JOHN Ffos Davies is not a well recognized name in Wales. Not yet, anyway.
But the villagers of Cribyn, Ceredigion, are confident that’s just about to change.
A 100 years since he was headmaster of the village school, the enterprise to co-operatively buy Ysgol Cribyn and develop it as a centre of local education will be staging a festival in Ffos Davies’ honour on Saturday,26 October.
“Soon after he arrived here he recognized the songs the older generation were singing to be a treasure trove already lost to much of rural Wales,” said Euros Lewis, one of the leadership team.

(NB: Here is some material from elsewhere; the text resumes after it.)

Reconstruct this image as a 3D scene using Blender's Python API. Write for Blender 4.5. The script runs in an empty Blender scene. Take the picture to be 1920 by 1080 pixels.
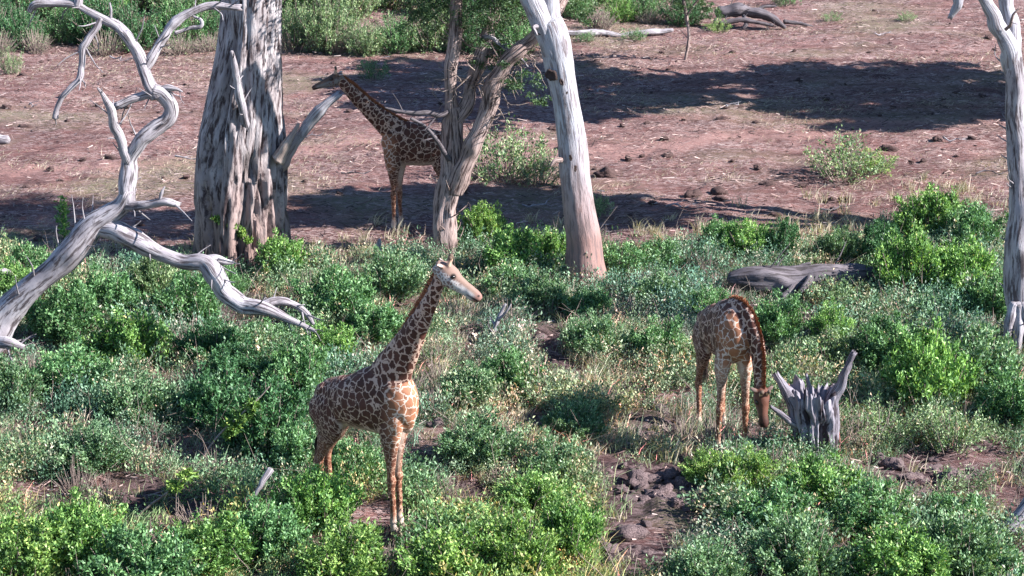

“So he set about ‘recording’ them using his well-tuned ears, school copy books and Sol-Fa notation.
“By today, this heroic action is recognized as having saved a great measure of Wales’ folk heritage from being lost for ever.”
Those songs include Twll Bach y Clo and Y March Glas – two of the best known within the Welsh folk canon.
“Our hope is that, along with Ysgol Cribyn, the festival will grow in strength and influence from year to yearm,”’ added Euros.
In Ffos Davies’ manuscripts, which are kept at the National Museum of Wales, St Fagans, it can be seen that he noted his songs in sol-fa and they were carefully classified according to their function (e.g. love songs, work songs, ballads etc.).
His collection of native songs was published under the title Forty Welsh Traditional Tunes in 1929 by the Ceredigion Antiquities Association at the request of David Thomas, Her Majesty's Inspector, who realized the value of what Ffos Davies had achieved.
The one-day inaugural event will be in two halves.
The afternoon session will welcome nursery and junior school pupils to hear local stories and learn to sing the locally collected songs, accomapnied by Folk singer Owen Shiers.
The evening will be a whole-family event in the shape of a free-form, stage-less, Noson Lawen featuring an array of folk singers and instrumentalist, including Cleif Harpwood, Ceri Rhys Matthews, Julie Murphy, Ifan Gruffydd, Dafydd Jones, Mali Lewis, Ianto Jones, Robyn Tomos, Carys Hâf, Iwan Coedfardre and Iwan Tyglyn.
Harpwood said: “It’s about time we gave Ffos Davies the recognition he deserves, and there’s no better way of doing that than by making his songs sing again!”
Gŵyl Ffos Davies - The Ffos Davies Festival, children’s local story and folk singing session, 2pm -4pm; the Noson Lawen, 7.30pm, with evening bar service. Admission is £5/£2 on the door.